Uwe Penth verwies in diesem Zusammenhang auf das Potenzial der ehemaligen Bergbauflächen. Die RAG mit ihrer Tochtergesellschaft RAG Montan Immobilien habe auf Dutzenden Flächen Solaranlagen aufgestellt und sei damit in den letzten Jahren der wohl größte Photovoltaik-Bauherr im Saarland gewesen, sagte der RAG-Regionalbeauftragte. Andere industriell vorgenutzte Areale würden nachhaltig aufbereitet, damit dort wieder Industrie angesiedelt werden könne.
Stichwort Nachhaltigkeit: Sie sei für das Saarland enorm wichtig, betonte Hans, müsse jedoch von Innovationen und industriellem Fortschritt getrieben werden. Der Kohleausstieg sei nicht einfach für das Saarland mit seinen energieintensiven Industrien Automobile und Stahl. Es gelte, Kohlekraftwerke auf Gas oder Wasserstoff-Technologie umzurüsten, so der Ministerpräsident. Geuskens ergänzte, es brauche außerdem größere Speicher.
Auch in der Lausitz wird an Wasserstoff-Technologien gearbeitet, wie Christine Herntier berichtete. Wichtig ist für sie allerdings auch, dass ihre Heimat eine Industrieregion bleibt: Der vielzitierte Tourismus sei sicher eine zusätzliche Option, doch um Fachkräfte anzulocken und dem Bevölkerungsrückgang entgegenzuwirken, brauche die Lausitz auch gut bezahlte Industriearbeitsplätze.

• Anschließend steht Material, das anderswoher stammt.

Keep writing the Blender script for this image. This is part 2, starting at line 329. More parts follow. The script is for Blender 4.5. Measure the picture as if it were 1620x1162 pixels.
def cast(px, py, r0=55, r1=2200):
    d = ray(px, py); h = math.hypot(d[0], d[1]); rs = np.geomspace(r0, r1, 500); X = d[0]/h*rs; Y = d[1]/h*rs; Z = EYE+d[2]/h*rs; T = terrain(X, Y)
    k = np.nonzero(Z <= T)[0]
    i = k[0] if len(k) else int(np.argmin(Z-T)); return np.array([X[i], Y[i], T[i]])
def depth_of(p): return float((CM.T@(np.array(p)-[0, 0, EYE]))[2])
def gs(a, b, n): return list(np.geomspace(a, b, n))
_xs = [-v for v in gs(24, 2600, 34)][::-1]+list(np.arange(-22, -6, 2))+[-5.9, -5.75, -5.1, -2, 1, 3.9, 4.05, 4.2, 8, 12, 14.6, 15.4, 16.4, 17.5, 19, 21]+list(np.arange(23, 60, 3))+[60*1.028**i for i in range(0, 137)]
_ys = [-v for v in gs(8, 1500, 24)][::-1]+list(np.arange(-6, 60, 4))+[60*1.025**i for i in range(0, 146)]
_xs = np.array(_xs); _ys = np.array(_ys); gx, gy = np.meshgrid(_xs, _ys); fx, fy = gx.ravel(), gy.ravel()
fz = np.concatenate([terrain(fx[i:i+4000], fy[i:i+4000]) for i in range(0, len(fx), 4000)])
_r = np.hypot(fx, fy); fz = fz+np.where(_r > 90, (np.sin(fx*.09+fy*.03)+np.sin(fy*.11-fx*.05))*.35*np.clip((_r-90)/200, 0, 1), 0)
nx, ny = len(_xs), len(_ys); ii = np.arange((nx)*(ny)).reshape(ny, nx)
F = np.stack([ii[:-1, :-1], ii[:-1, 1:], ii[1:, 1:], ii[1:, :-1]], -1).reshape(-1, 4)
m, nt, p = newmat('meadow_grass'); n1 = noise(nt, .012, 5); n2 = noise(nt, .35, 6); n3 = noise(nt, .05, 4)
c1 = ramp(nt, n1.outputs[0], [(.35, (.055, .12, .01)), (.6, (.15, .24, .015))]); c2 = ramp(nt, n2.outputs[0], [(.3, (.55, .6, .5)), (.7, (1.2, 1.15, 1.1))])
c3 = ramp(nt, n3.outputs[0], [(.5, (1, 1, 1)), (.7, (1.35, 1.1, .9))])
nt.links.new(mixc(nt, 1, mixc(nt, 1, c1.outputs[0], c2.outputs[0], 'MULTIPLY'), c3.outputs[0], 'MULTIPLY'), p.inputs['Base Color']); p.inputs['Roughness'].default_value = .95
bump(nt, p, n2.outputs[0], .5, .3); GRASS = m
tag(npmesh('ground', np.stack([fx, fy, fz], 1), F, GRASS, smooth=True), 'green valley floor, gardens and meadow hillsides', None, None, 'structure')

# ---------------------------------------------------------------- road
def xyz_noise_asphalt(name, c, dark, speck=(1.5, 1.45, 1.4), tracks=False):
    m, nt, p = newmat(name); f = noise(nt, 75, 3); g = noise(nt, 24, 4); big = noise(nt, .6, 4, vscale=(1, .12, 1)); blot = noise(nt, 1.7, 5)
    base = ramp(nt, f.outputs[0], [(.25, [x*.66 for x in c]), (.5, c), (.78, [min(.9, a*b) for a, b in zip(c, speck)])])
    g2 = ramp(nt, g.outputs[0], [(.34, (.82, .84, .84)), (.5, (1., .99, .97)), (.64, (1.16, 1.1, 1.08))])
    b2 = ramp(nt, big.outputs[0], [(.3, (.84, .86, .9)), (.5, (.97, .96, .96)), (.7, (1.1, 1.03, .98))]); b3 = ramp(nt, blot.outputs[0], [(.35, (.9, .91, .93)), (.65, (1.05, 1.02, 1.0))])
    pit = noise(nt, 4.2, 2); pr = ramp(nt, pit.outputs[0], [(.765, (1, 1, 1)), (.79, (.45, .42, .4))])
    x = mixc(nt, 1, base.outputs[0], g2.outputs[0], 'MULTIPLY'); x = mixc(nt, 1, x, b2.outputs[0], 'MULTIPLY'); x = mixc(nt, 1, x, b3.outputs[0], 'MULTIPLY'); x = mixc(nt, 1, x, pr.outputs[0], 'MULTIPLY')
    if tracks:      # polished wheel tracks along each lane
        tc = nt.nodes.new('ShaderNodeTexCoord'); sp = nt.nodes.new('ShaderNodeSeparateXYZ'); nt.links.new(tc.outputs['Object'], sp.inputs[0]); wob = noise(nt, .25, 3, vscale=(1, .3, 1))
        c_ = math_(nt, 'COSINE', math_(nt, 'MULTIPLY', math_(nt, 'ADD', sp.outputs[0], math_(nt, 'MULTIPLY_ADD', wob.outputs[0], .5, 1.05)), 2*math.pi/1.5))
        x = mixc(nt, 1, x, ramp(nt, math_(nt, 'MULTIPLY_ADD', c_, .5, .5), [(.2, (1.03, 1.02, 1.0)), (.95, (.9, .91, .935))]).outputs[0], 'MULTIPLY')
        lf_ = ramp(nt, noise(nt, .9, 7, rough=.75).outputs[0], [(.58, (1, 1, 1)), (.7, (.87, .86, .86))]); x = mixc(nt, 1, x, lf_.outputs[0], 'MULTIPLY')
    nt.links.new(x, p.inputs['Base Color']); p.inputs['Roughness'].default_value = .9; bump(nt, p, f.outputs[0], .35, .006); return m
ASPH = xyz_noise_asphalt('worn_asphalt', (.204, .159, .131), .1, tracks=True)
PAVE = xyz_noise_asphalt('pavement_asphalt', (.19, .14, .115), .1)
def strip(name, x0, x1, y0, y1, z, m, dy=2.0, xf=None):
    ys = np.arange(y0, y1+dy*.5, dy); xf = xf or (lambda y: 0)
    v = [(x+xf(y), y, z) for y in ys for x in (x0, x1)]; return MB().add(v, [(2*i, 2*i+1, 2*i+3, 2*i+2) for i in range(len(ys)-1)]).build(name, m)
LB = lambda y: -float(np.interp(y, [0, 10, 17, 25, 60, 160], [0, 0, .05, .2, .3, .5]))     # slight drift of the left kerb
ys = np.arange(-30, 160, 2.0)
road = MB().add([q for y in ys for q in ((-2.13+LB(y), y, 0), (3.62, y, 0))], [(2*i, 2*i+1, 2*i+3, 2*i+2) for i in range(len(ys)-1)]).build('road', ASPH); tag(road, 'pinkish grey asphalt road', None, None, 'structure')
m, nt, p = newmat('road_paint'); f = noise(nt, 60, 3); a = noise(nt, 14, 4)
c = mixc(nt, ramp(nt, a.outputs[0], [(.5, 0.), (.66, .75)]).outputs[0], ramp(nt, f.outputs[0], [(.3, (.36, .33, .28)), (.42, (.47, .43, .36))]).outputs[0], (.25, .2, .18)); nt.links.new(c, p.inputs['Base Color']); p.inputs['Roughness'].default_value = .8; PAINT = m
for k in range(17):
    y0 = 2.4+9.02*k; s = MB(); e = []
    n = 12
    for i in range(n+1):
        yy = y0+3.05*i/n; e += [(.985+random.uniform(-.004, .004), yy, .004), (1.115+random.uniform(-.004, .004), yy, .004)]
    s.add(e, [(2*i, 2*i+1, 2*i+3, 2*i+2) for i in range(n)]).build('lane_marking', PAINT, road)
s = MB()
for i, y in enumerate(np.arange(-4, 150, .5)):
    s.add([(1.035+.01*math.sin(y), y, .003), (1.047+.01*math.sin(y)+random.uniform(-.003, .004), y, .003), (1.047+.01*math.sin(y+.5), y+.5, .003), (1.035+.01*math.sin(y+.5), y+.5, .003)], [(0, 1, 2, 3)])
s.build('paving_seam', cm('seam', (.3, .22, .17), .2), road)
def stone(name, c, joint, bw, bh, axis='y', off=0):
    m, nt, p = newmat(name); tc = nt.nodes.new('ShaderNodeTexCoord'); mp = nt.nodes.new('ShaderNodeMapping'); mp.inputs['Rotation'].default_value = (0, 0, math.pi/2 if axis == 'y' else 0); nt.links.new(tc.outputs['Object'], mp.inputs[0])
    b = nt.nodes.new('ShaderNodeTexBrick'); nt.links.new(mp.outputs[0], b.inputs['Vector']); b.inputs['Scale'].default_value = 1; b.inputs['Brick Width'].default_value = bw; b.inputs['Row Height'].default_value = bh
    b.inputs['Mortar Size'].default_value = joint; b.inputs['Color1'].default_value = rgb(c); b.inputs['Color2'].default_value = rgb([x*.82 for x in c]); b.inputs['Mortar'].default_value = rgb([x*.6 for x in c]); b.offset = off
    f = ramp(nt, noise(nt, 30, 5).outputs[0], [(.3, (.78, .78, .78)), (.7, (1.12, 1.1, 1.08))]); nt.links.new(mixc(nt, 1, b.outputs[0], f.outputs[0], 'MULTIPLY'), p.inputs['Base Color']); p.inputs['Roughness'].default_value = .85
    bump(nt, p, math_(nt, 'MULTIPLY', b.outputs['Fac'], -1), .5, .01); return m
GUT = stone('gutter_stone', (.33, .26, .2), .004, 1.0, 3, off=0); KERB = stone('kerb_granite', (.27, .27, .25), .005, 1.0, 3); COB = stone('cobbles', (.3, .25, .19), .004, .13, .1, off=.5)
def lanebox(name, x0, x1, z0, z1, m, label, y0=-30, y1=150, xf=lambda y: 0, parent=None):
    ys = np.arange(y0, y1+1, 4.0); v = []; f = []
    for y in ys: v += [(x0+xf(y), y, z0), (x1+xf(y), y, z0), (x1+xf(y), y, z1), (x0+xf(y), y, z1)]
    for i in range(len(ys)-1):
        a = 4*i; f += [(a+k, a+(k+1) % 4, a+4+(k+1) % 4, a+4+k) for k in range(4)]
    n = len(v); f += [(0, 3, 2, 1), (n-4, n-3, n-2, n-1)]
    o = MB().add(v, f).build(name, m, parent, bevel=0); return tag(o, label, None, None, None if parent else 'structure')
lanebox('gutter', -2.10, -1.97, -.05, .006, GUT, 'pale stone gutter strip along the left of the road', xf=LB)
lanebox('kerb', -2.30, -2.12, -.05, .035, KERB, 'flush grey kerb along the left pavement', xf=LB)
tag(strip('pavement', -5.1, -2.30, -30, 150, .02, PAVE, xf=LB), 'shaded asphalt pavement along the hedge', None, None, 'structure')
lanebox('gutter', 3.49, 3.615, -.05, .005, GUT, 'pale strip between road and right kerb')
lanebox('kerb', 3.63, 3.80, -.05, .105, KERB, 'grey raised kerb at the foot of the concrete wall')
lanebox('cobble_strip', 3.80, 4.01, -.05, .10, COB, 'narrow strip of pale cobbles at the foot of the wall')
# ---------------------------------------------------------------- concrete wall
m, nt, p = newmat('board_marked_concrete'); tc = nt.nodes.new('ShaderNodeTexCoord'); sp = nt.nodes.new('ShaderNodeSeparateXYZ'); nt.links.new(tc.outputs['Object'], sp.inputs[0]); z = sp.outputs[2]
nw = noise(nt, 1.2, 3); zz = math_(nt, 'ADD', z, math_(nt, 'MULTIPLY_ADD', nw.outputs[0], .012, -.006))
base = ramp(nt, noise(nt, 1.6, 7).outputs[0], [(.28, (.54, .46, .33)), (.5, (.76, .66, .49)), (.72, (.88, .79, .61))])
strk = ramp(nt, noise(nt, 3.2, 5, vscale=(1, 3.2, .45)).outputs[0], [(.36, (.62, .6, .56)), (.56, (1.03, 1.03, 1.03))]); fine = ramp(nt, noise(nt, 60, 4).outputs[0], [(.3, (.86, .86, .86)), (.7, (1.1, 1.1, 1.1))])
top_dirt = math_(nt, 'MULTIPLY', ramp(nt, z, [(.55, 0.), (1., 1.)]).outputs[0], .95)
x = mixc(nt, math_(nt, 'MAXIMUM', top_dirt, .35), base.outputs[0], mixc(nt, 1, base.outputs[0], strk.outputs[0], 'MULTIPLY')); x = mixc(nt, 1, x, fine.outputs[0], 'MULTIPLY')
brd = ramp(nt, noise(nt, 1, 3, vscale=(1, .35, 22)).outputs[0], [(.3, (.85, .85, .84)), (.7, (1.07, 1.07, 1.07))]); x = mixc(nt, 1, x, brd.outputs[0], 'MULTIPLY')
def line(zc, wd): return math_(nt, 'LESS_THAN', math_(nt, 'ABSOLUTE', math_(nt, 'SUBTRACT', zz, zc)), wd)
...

Dr. Farrenkopf erinnerte an einen für den heutigen Strukturwandel wichtigen immateriellen Wert: ein erfolgreiches Konfliktregelungsmodell, wie es sich bereits im Bergbau herausgebildet hat. Um den Kohleausstieg in den verschiedenen Revieren Deutschlands zu meistern, müsse man miteinander reden, Kompromisse finden und die getroffenen Vereinbarungen tatsächlich umsetzen, erklärte Penth – so wie es im Saarland geschehen sei. Der Prozess müsse gut gemanagt werden. Auch für Bürgermeisterin Herntier war das die vielleicht wichtigste Botschaft des Abends: Der Strukturwandel kann gelingen, wenn alle an einem Strang ziehen.